Langmuir, Vol.35, No.26, 8784-8789, 2019
Polymer Spreading on Unidirectionally Nanotextured Substrates Using Molecular Dynamics
A unidirectional nanotexture alters the wettability of a substrate and can be used to create patterned polymer films, tailored polymer coverage/reflow, or aligned polymer molecules. However, the physical mechanisms underlying polymer spreading on nanoscale textures are not well-understood, and competing theories exist to explain how texture peaks and grooves alter the wettability of a substrate. We use molecular dynamics to simulate polymer spreading on substrates with unidirectional nanoscale textures as a function of texture shape and size and compare to polymer spreading on a flat substrate. We show that the texture groove shape is the primary factor that modifies polymer spreading on unidirectionally nanotextured substrates because the texture groove shape determines the minimum potential energy of a substrate. At the texture groove, the energy potentials of several surfaces combine, which increases polymer attraction and drives spreading along the texture groove.
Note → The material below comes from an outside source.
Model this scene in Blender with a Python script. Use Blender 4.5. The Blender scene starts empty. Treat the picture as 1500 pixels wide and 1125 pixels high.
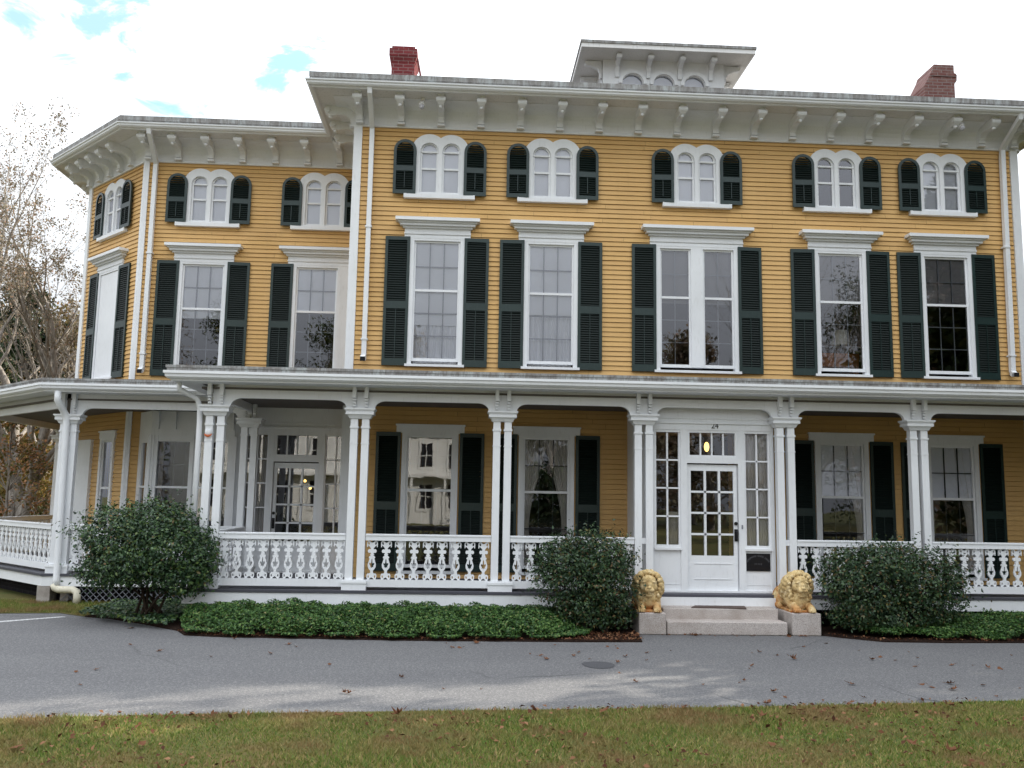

A texture groove also acts as a sink that inhibits polymer spreading perpendicular to the texture. Texture peaks create energy barriers that inhibit polymer spreading perpendicular to the texture, but this is a secondary mechanism that does not significantly affect anisotropic spreading. This research unifies competing theories of anisotropic liquid spreading documented in the literature and aims to aid in the design of nanoscale textures and ultrathin liquid film systems.